The impressive panel and informed discussion made clear that this is a roll-up-your-sleeves effort, not just another tired non-profit think-tank writing white papers about the need for updating the voting system or pushing for legislative reform.

Think of the OSDV Foundation and Trust the Vote as a digital Public Works Administration project creating freely available open source technology maintained in a public trust. Envision the Grand Coulee Dam and the thousands of bridges, post offices, and other infrastructure projects that the Public Works Administration built at a time, not unlike today, when so many are unemployed and so much remains to be done to restore the foundation upon which this country is built.

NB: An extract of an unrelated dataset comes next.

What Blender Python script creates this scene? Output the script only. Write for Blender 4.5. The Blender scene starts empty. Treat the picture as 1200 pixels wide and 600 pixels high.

Voting today remains right out of the horse and buggy era. But think about how the country's 49 million 18 to 29 year olds, and perhaps millions more, communicate in their everyday lives. For our social media, yesterday's technology is so, well, yesterday. Remember MySpace? But for a right that people around the world regularly die for, American still register to vote by paper via snail mail and vote using flawed, unreliable technology. Today's Twitter -- and Facebook -- savvy voter should not be required to register using a stamped, signed voter registration form. How sensible and efficient is that when the states already have most voters' names, digital signatures, and current addresses though DMV records. The Los Angeles County voter register has one staffer whose job it is to review and repair voter registration forms damaged in the mail. Think of all the low hanging fruit we could be harvesting by allowing OSDV to help make the voter registration process less error prone, automatic and permanent.

To address concerns from all sides of the political spectrum as well as from the Luddite camp about digital voting, OSDV requires that "all efforts and results (guidelines, tools, software, etc.) are conceived, designed, and produced in a transparent, open, collaborative, meritocratic, peer-reviewed and non-proprietary fashion." This of course all begs the question what are we voting for; Tweedle Dee or Tweedle Dum or here in California the most convoluted, contradictory collection of initiatives one could ever imagine. But let's leave that for another day.

In this age when we are looking to social entrepreneurs to improve the world let's celebrate the open source developers who are working to shine a light on how the country votes. As Richard Stallman, the father of open source software has said, "In the face of a thousand eyes, all bugs become shallow." Through the open source development process a transparent, auditable voting system is not that far off. To help along the process, the equally transparent, non-partisan OSDV Foundation and its Trust the Vote Project are efforts that are worth a closer look.